Well, that depends what export licences they have for it, so far they have refused to say. One international convention of no small import is the 1970 UNESCO Convention on the Means of Prohibiting and Preventing the Illicit Import, Export and Transfer of Ownership of Cultural Property. The president of Heritage Auctions surely is not "unaware" of that? Yet what figures in the first point of the first article of that convention? In case he's forgotten I'll quote it:
 For the purposes of this Convention, the term `cultural property' means property which, on religious or secular grounds, is specifically designated by each State as being of importance for archaeology, prehistory, history, literature, art or science and which belongs to the following categories: (a) Rare collections and specimens of fauna, flora, minerals and anatomy, and objects of palaeontological interest; [...]

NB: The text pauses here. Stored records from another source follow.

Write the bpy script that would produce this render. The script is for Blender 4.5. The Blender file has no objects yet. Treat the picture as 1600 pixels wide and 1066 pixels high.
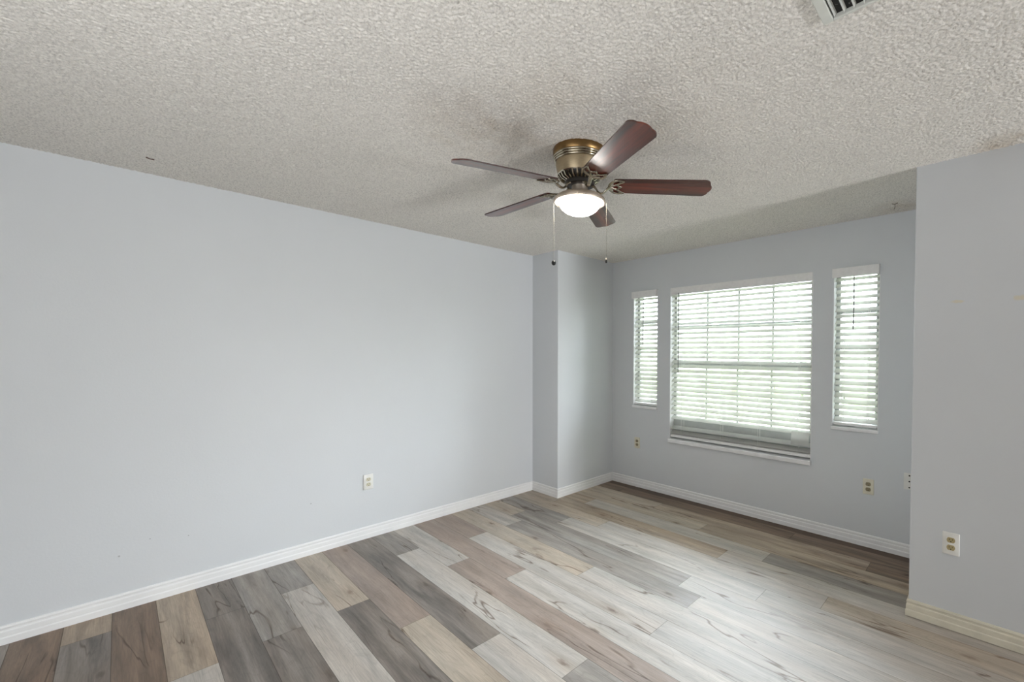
import bpy, bmesh, math, random
import numpy as np
from mathutils import Vector, Matrix

scene = bpy.context.scene
COL = scene.collection
random.seed(7)
RNG = np.random.default_rng(11)

# ------------------------------------------------------------------ camera
# room axes: x = 0 is the left wall, y = 0 the plane of the two wall returns, z up
W1, D, W2, H = 0.3883, 0.8282, 3.243, 2.44
XR, YB = 9.0, -4.6                      # far ends of the open-plan space behind and right of the camera
cam_data = bpy.data.cameras.new('camera')
cam = bpy.data.objects.new('camera', cam_data)
COL.objects.link(cam)
YAW, PITCH, ROLL = math.radians(42.0623), math.radians(-1.1905), math.radians(0.2241)
fwd = Vector((-math.sin(YAW) * math.cos(PITCH), math.cos(YAW) * math.cos(PITCH), math.sin(PITCH)))
r0 = Vector((math.cos(YAW), math.sin(YAW), 0))
u0 = r0.cross(fwd)
rr = math.cos(ROLL) * r0 + math.sin(ROLL) * u0
uu = -math.sin(ROLL) * r0 + math.cos(ROLL) * u0
m = Matrix((rr, uu, -fwd)).transposed().to_4x4()
m.translation = Vector((3.5704, -2.8851, 1.4336))
cam.matrix_world = m
cam_data.sensor_fit = 'HORIZONTAL'
cam_data.sensor_width = 36.0
cam_data.lens = 36.0 * 680.0892 / 1600
cam_data.shift_x = -139.9292 / 1600
cam_data.shift_y = 32.9149 / 1600
cam_data.clip_start = 0.02
scene.camera = cam

# ------------------------------------------------------------------ view, world, lights
vs = scene.view_settings
scene.display_settings.display_device = 'sRGB'
vs.view_transform = 'Standard'
vs.look = 'None'
vs.gamma = 1.0
vs.use_curve_mapping = False
vs.exposure = 0.63
scene.cycles.use_denoising = True
scene.cycles.max_bounces = 10
scene.cycles.diffuse_bounces = 6
scene.cycles.sample_clamp_indirect = 6.0

# overcast sky, dim at the horizon and bright overhead
SKY_LOW, SKY_HIGH = 10.0, 40.0
world = bpy.data.worlds.new('world')
scene.world = world
world.use_nodes = True
wn = world.node_tree
tc = wn.nodes.new('ShaderNodeTexCoord')
sx = wn.nodes.new('ShaderNodeSeparateXYZ')
wn.links.new(tc.outputs['Generated'], sx.inputs[0])
mm = [wn.nodes.new('ShaderNodeMath') for _ in range(4)]
mm[0].operation, mm[1].operation, mm[2].operation, mm[3].operation = 'MAXIMUM', 'POWER', 'MULTIPLY', 'ADD'
wn.links.new(sx.outputs[2], mm[0].inputs[0])
mm[0].inputs[1].default_value = 0.0
wn.links.new(mm[0].outputs[0], mm[1].inputs[0])
mm[1].inputs[1].default_value = 1.0
wn.links.new(mm[1].outputs[0], mm[2].inputs[0])
mm[2].inputs[1].default_value = SKY_HIGH - SKY_LOW
wn.links.new(mm[2].outputs[0], mm[3].inputs[0])
mm[3].inputs[1].default_value = SKY_LOW
wn.nodes['Background'].inputs[0].default_value = (0.86, 0.93, 1.0, 1)
wn.links.new(mm[3].outputs[0], wn.nodes['Background'].inputs[1])


def area(name, loc, rot, sx, sy, power, color=(1, 1, 1)):
    d = bpy.data.lights.new(name, 'AREA')
    d.shape = 'RECTANGLE'
    d.size, d.size_y = sx, sy
    d.energy = power
    d.color = color
    o = bpy.data.objects.new(name, d)
    o.location = loc
    o.rotation_euler = rot
    COL.objects.link(o)
    return o


HP = math.pi / 2
# added low fill light, out of view at the far right end
area('fill_far_right', (XR - .1, -.48, .35), (0, HP, 0), .5, .75, 120, (0.97, 0.985, 1.0))
# added weak fill light before the closed back wall, behind the camera
area('fill_behind_camera', (2.6, YB + .05, 1.2), (HP, 0, 0), 1.6, 1.9, 9, (0.98, 0.99, 1.0))
# added upward fill spot behind the camera, brightens the ceiling
up = bpy.data.lights.new('fill_upward', 'SPOT')
up.energy, up.spot_size, up.spot_blend, up.shadow_soft_size, up.color = 54, math.radians(150), 0.6, 0.8, (0.97, 0.985, 1.0)
upo = bpy.data.objects.new('fill_upward', up)
upo.location = (3.0, -3.75, 1.1)
upo.rotation_euler = (math.radians(180 - 12), 0, 0)
COL.objects.link(upo)
for nm, xa, xb, za, zb in (('left', .69, .985, .88, 2.08), ('centre', 1.15, 2.48, .58, 2.08), ('right', 2.64, 2.94, .88, 2.08)):
    p = area('sky_portal_' + nm, ((xa + xb) / 2, D + .135, (za + zb) / 2), (-HP, 0, 0), xb - xa, zb - za, 1)
    p.data.cycles.is_portal = True

# ------------------------------------------------------------------ helpers
def s2l(c):
    c = c / 255.0
    return c / 12.92 if c <= 0.04045 else ((c + 0.055) / 1.055) ** 2.4


def rgb(r, g, b):
    return (s2l(r), s2l(g), s2l(b), 1)


class G:
    """tiny node-graph helper"""
    def __init__(self, name):
        self.mat = bpy.data.materials.new(name)
        self.mat.use_nodes = True
        self.t = self.mat.node_tree
        self.bsdf = self.t.nodes['Principled BSDF']
        self.out = self.t.nodes['Material Output']

    def n(self, typ, **kw):
        nd = self.t.nodes.new(typ)
        for k, v in kw.items():
            setattr(nd, k, v)
        return nd

    def link(self, a, b):
        self.t.links.new(a, b)

    def put(self, sock, v):
        if isinstance(v, bpy.types.NodeSocket):
            self.link(v, sock)
        else:
            sock.default_value = v

    def math(self, op, a, b=None, c=None, clamp=False):
        nd = self.n('ShaderNodeMath', operation=op, use_clamp=clamp)
        self.put(nd.inputs[0], a)
        if b is not None:
            self.put(nd.inputs[1], b)
        if c is not None:
            self.put(nd.inputs[2], c)
        return nd.outputs[0]

    def vmul(self, v, s):
        nd = self.n('ShaderNodeVectorMath', operation='MULTIPLY')
        self.put(nd.inputs[0], v)
        nd.inputs[1].default_value = s
        return nd.outputs[0]

    def noise(self, vec, scale=1.0, detail=2.0, rough=0.5, dist=0.0):
        nd = self.n('ShaderNodeTexNoise')
        if vec is not None:
            self.put(nd.inputs['Vector'], vec)
        nd.inputs['Scale'].default_value = scale
        nd.inputs['Detail'].default_value = detail
        nd.inputs['Roughness'].default_value = rough
        nd.inputs['Distortion'].default_value = dist
        return nd.outputs['Fac']

    def mapr(self, v, a, b, c=0.0, d=1.0):
        nd = self.n('ShaderNodeMapRange')
        self.put(nd.inputs[0], v)
        nd.inputs[1].default_value, nd.inputs[2].default_value = a, b
        nd.inputs[3].default_value, nd.inputs[4].default_value = c, d
        return nd.outputs[0]

    def mix(self, fac, a, b, mode='MIX'):
        nd = self.n('ShaderNodeMix', data_type='RGBA', blend_type=mode)
        self.put(nd.inputs[0], fac)
        self.put(nd.inputs[6], a)
        self.put(nd.inputs[7], b)
        return nd.outputs[2]

    def scale_col(self, col, fac):
        nd = self.n('ShaderNodeVectorMath', operation='SCALE')
        self.put(nd.inputs[0], col)
        self.put(nd.inputs[3], fac)
        return nd.outputs[0]

    def pos(self):
        return self.n('ShaderNodeNewGeometry').outputs['Position']

    def obj(self):
        return self.n('ShaderNodeTexCoord').outputs['Object']

    def sep(self, v):
        nd = self.n('ShaderNodeSeparateXYZ')
        self.put(nd.inputs[0], v)
        return nd.outputs

    def bump(self, h, strength=0.3, dist=0.01):
        nd = self.n('ShaderNodeBump')
        nd.inputs['Strength'].default_value = strength
        nd.inputs['Distance'].default_value = dist
        self.put(nd.inputs['Height'], h)
        self.link(nd.outputs[0], self.bsdf.inputs['Normal'])

    def set(self, **kw):
        names = dict(base='Base Color', rough='Roughness', metal='Metallic', spec='Specular IOR Level',
                     coat='Coat Weight', coatr='Coat Roughness', emis='Emission Color', emst='Emission Strength',
                     trans='Transmission Weight', aniso='Anisotropic')
        for k, v in kw.items():
            self.put(self.bsdf.inputs[names[k]], v)
        return self.mat


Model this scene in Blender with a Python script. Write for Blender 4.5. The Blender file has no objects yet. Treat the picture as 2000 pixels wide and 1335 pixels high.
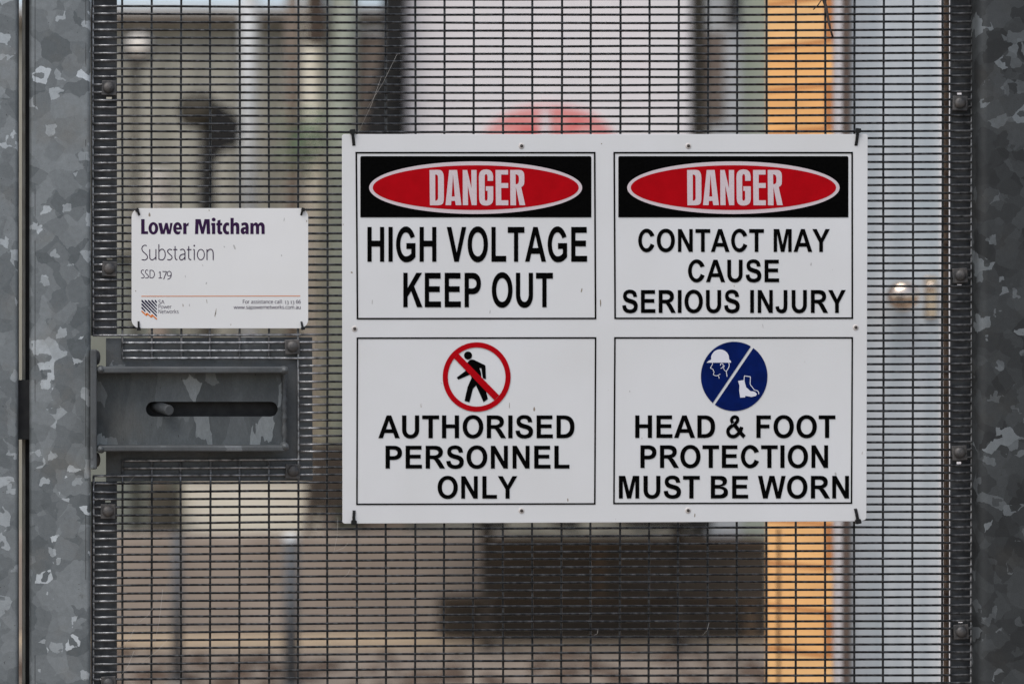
import bpy, math, random
from mathutils import Vector
from mathutils.geometry import tessellate_polygon
random.seed(11)
S = bpy.context.scene
COL = S.collection

# ------------------------------------------------------------------ camera, sky, sun, exposure
K = 0.00087            # metres per photo pixel at the gate's mesh
LENS = 85.0
D = 2000 * K * LENS / 36.0
CZ = 1.5
CX = -0.74           # the lens stands opposite the latch stile; the view is shifted sideways, verticals stay upright
cam = bpy.data.cameras.new('camera')
cam.lens = LENS; cam.sensor_width = 36.0; cam.clip_start = 0.05; cam.clip_end = 500
cam.shift_x = -CX / (2000 * K)
cam.dof.use_dof = True; cam.dof.focus_distance = D - 0.004; cam.dof.aperture_fstop = 2.2
cam.dof.aperture_blades = 9
co = bpy.data.objects.new('camera', cam); COL.objects.link(co)
co.location = (CX, -D, CZ); co.rotation_euler = (math.radians(90), 0, 0)
S.camera = co

SUN_EL, SUN_ROT = math.radians(57), math.radians(222)
W = bpy.data.worlds.new('World'); S.world = W; W.use_nodes = True
nt = W.node_tree; nt.nodes.clear()
sky = nt.nodes.new('ShaderNodeTexSky'); sky.sky_type = 'NISHITA'; sky.sun_disc = False
sky.sun_elevation = SUN_EL; sky.sun_rotation = SUN_ROT
sky.air_density = 1.0; sky.dust_density = 1.6; sky.ozone_density = 1.0
hs = nt.nodes.new('ShaderNodeHueSaturation'); hs.inputs['Saturation'].default_value = 0.62
bg = nt.nodes.new('ShaderNodeBackground'); bg.inputs['Strength'].default_value = 0.12
wo = nt.nodes.new('ShaderNodeOutputWorld')
nt.links.new(sky.outputs[0], hs.inputs['Color']); nt.links.new(hs.outputs[0], bg.inputs[0]); nt.links.new(bg.outputs[0], wo.inputs[0])
sl = bpy.data.lights.new('sun', 'SUN'); sl.energy = 1.5; sl.angle = math.radians(40); sl.color = (1.0, 0.97, 0.93)
so = bpy.data.objects.new('sun', sl); COL.objects.link(so)
sd = Vector((math.sin(SUN_ROT) * math.cos(SUN_EL), math.cos(SUN_ROT) * math.cos(SUN_EL), math.sin(SUN_EL)))
so.rotation_euler = sd.to_track_quat('Z', 'Y').to_euler(); so.location = sd * 20
S.view_settings.view_transform = 'Standard'; S.view_settings.look = 'None'
S.view_settings.exposure = 0.36; S.view_settings.gamma = 1.0

# ------------------------------------------------------------------ helpers
def at(px, py, y=0.0):
    f = (y + D) / D
    return Vector((CX + ((px - 1000) * K - CX) * f, y, CZ - (py - 667.5) * K * f))

def thing(name, label, cat, loc=(0, 0, 0), group=None):
    o = bpy.data.objects.new(name, None); o.empty_display_size = 0.05
    COL.objects.link(o); o.location = loc
    o['label'] = label; o['category'] = cat
    if group: o['group'] = group
    return o

class MB:
    def __init__(s): s.v = []; s.f = []; s.sm = []
    def add(s, vs, fs, smooth=False):
        b = len(s.v); s.v += [tuple(v) for v in vs]
        s.f += [tuple(b + i for i in f) for f in fs]; s.sm += [smooth] * len(fs)
        return s
    def box(s, x0, x1, y0, y1, z0, z1):
        vs = [(x, y, z) for z in (z0, z1) for y in (y0, y1) for x in (x0, x1)]
        return s.add(vs, [(0, 2, 3, 1), (4, 5, 7, 6), (0, 1, 5, 4), (2, 6, 7, 3), (0, 4, 6, 2), (1, 3, 7, 5)])
    def tube(s, pts, r, n=8, cap=True):
        pts = [Vector(p) for p in pts]; m = len(pts)
        rs = r if isinstance(r, (list, tuple)) else [r] * m
        vs = []; fs = []; prev = None
        for i, p in enumerate(pts):
            t = (pts[min(i + 1, m - 1)] - pts[max(i - 1, 0)]).normalized()
            a = prev if prev is not None else (Vector((0, 1, 0)) if abs(t.y) < 0.9 else Vector((1, 0, 0)))
            u = (a - t * a.dot(t)).normalized(); w = t.cross(u); prev = u
            for k in range(n):
                an = 2 * math.pi * k / n
                vs.append(p + (u * math.cos(an) + w * math.sin(an)) * rs[i])
        for i in range(m - 1):
            for k in range(n):
                k2 = (k + 1) % n
                fs.append((i * n + k, i * n + k2, (i + 1) * n + k2, (i + 1) * n + k))
        s.add(vs, fs, True)
        if cap:
            b = len(s.v) - len(vs)
            s.f += [tuple(b + k for k in reversed(range(n))), tuple(b + (m - 1) * n + k for k in range(n))]
            s.sm += [False, False]
        return s
    def lathe(s, o, ax, prof, n=24):
        o = Vector(o); ax = Vector(ax).normalized()
        u = ax.orthogonal().normalized(); w = ax.cross(u); vs = []; fs = []
        for (h, r) in prof:
            for k in range(n):
                an = 2 * math.pi * k / n
                vs.append(o + ax * h + (u * math.cos(an) + w * math.sin(an)) * max(r, 1e-5))
        for i in range(len(prof) - 1):
            for k in range(n):
                k2 = (k + 1) % n
                fs.append((i * n + k, i * n + k2, (i + 1) * n + k2, (i + 1) * n + k))
        return s.add(vs, fs, True)
    def poly(s, contours, y0, y1=None):
        """flat (X, Z) contours; with y1 a solid plate from y0 (front) to y1 (back)"""
        cs = [[Vector((p[0], p[1], 0)) for p in c] for c in contours]
        tris = tessellate_polygon(cs)
        flat = [p for c in cs for p in c]; n = len(flat)
        def face(t, up):
            a, b, c = [flat[i] for i in t]
            ccw = (b - a).cross(c - a).z > 0
            return tuple(t) if ccw == up else tuple(reversed(t))
        if y1 is None:
            return s.add([(p.x, y0, p.y) for p in flat], [face(t, True) for t in tris])
        vs = [(p.x, y0, p.y) for p in flat] + [(p.x, y1, p.y) for p in flat]
        fs = [face(t, True) for t in tris] + [tuple(i + n for i in face(t, False)) for t in tris]
        b = 0
        for ci, c in enumerate(cs):
            m = len(c); area = sum(c[i].x * c[(i + 1) % m].y - c[(i + 1) % m].x * c[i].y for i in range(m))
            for i in range(m):
                p, q = b + i, b + (i + 1) % m
                fs.append((p, p + n, q + n, q) if (area > 0) == (ci == 0) else (p, q, q + n, p + n))
            b += m
        return s.add(vs, fs)
    def build(s, name, mat, parent=None, bevel=0, seg=2):
        me = bpy.data.meshes.new(name)
        off = Vector(parent_world(parent)) if parent else Vector((0, 0, 0))
        me.from_pydata([(v[0] - off.x, v[1] - off.y, v[2] - off.z) for v in s.v], [], s.f)
        me.polygons.foreach_set('use_smooth', s.sm); me.update()
        me.materials.append(mat)
        o = bpy.data.objects.new(name, me); COL.objects.link(o)
        if parent: o.parent = parent
        if bevel:
            b = o.modifiers.new('bevel', 'BEVEL'); b.width = bevel; b.segments = seg
            b.limit_method = 'ANGLE'; b.angle_limit = math.radians(40)
        return o

def parent_world(p):
    v = Vector((0, 0, 0))
    while p: v += p.location; p = p.parent
    return v

def tag(o, label=None, cat=None, group=None, kind=None):
    if label: o['label'] = label
    if cat: o['category'] = cat
    if group: o['group'] = group
    if kind: o['kind'] = kind
    return o

# ------------------------------------------------------------------ materials
def srgb(r, g, b):
    f = lambda c: (c / 255 / 12.92) if c / 255 <= 0.04045 else ((c / 255 + 0.055) / 1.055) ** 2.4
    return (f(r), f(g), f(b))

def mat(name, c, rough=0.6, metal=0.0, c2=None, scale=30, detail=4, bump=0, bscale=None, stretch=None, lo=0.35, hi=0.65, spec=0.5):
    m = bpy.data.materials.new(name); m.use_nodes = True
    t = m.node_tree; p = t.nodes['Principled BSDF']
    p.inputs['Roughness'].default_value = rough; p.inputs['Metallic'].default_value = metal
    p.inputs['Specular IOR Level'].default_value = spec
    p.inputs['Base Color'].default_value = (*c, 1)
    tc = t.nodes.new('ShaderNodeTexCoord'); vec = tc.outputs['Object']
    if stretch:
        mp = t.nodes.new('ShaderNodeMapping'); mp.inputs['Scale'].default_value = stretch
        t.links.new(vec, mp.inputs[0]); vec = mp.outputs[0]
    if c2 is not None:
        n = t.nodes.new('ShaderNodeTexNoise'); n.inputs['Scale'].default_value = scale; n.inputs['Detail'].default_value = detail
        r = t.nodes.new('ShaderNodeValToRGB'); r.color_ramp.elements[0].position = lo; r.color_ramp.elements[1].position = hi
        r.color_ramp.elements[0].color = (*c, 1); r.color_ramp.elements[1].color = (*c2, 1)
        t.links.new(vec, n.inputs['Vector']); t.links.new(n.outputs['Fac'], r.inputs[0]); t.links.new(r.outputs[0], p.inputs['Base Color'])
    if bump:
        n2 = t.nodes.new('ShaderNodeTexNoise'); n2.inputs['Scale'].default_value = bscale or scale * 4; n2.inputs['Detail'].default_value = 5
        b = t.nodes.new('ShaderNodeBump'); b.inputs['Strength'].default_value = bump; b.inputs['Distance'].default_value = 0.002
        t.links.new(vec, n2.inputs['Vector']); t.links.new(n2.outputs['Fac'], b.inputs['Height']); t.links.new(b.outputs[0], p.inputs['Normal'])
    return m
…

Then the president of heritage Auctions surely cannot, if he values the reputation of his firm, to be "unaware" of the content of Article 3:
The import, export or transfer of ownership of cultural property effected contrary to the provisions adopted under this Convention by the States Parties thereto, shall be illicit.
The USA is a state party of that Convention, so, where are the export licences? Showing how it left Mongolia, where it was before bought by the Brit and its legal export from the UK to Florida?

Laura L. Griffin, 'T-Rex Wreck: Mongolian Representative Disrupts Skeleton Auction', New York Observer 21st May 2012.